CO2 injection has been used in the oil industry as an effective technique for enhanced recovery of light to medium oils. However, its utilization for heavy oil recovery has not gained enough attention because of the immiscible nature of heavy oil and CO2. Due to high solubility of CO2 in both water and oil, the overall heavy oil recovery from waterflooding can be improved by adding CO2 to the injected water. CO2 injection for the geological storage in heavy oil reservoirs can also reduce its emissions and contribute towards development of clean fossil fuel production and climate change mitigation. This paper presents the simulation study of injecting CO2 to improve the efficiency of heavy oil waterflooding and evaluate the potential of CO2 geological storage as a part of this process. In this study, a compositional simulation model was built based on a previous experimental work and validated by comparing the simulation results with experimental data. The sensitivity analysis was run on the validated model to examine the effects of different parameters including injection scheme (separate slugs of pure CO2/carbonated water and continuous carbonated waterflooding), injection pressure, and CO2 slug size on the heavy oil recovery and CO2 storage capacity.

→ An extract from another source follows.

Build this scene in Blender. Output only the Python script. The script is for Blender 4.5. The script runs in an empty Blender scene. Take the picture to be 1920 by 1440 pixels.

This study shows that CO2 can enhance the efficiency of heavy oil waterfloofing and a considerable amount of CO2 can be stored inside the porous media. Additional recovery factors up to 28% OOIP were achieved by injecting CO2 in combination with water while CO2 storage capacity of 22.5?93.6% of the injected CO2 was obtained. It was found that depending on CO2 injection pressure, different injection schemes can lead to variant accumulative heavy oil productions and CO2 storage capacities. In general, continuous carbonated waterflooding resulted in a higher amount of CO2 to be injected and stored inside the simulation model. In addition, it was observed that increase in the CO2 injection pressure enhances the heavy oil recovery and subsequently causes more CO2 to be stored. Moreover, injecting a larger CO2 slug size did not considerably change the ultimate accumulative heavy oil production and CO2 storage capacity.

Introduction

Western Canada has tremendous heavy oil deposits which are mainly located in east-central Alberta and extended into western Saskatchewan1. These heavy oil deposits are amongst the largest in the world with the estimated OOIP of more than 5201 million m3.2 Effective and economical recovery of such heavy oil deposits has gained considerable attention due to increase in demand for hydrocarbon fuels and decline in production from conventional light and medium oil resources. The primary recovery factor from heavy oil reservoirs is typically as low as 6?8% of the original-oil-in-place (OOIP) which is mainly because of the extremely high viscosities and almost immobile conditions of the heavy oils under the actual reservoir conditions3,4. Waterflooding as a secondary recovery method is often employed in heavy oil reservoirs after the primary recovery period to displace the heavy oil towards the production well. In comparison with the other enhanced oil recovery processes, waterflooding is certainly cheaper and simpler to employ. However, low recovery factors and poor sweep efficiencies associated with the high mobility difference between the injected water and the heavy oil, set an economic limit to the waterflooding process in heavy oil reservoirs5,6.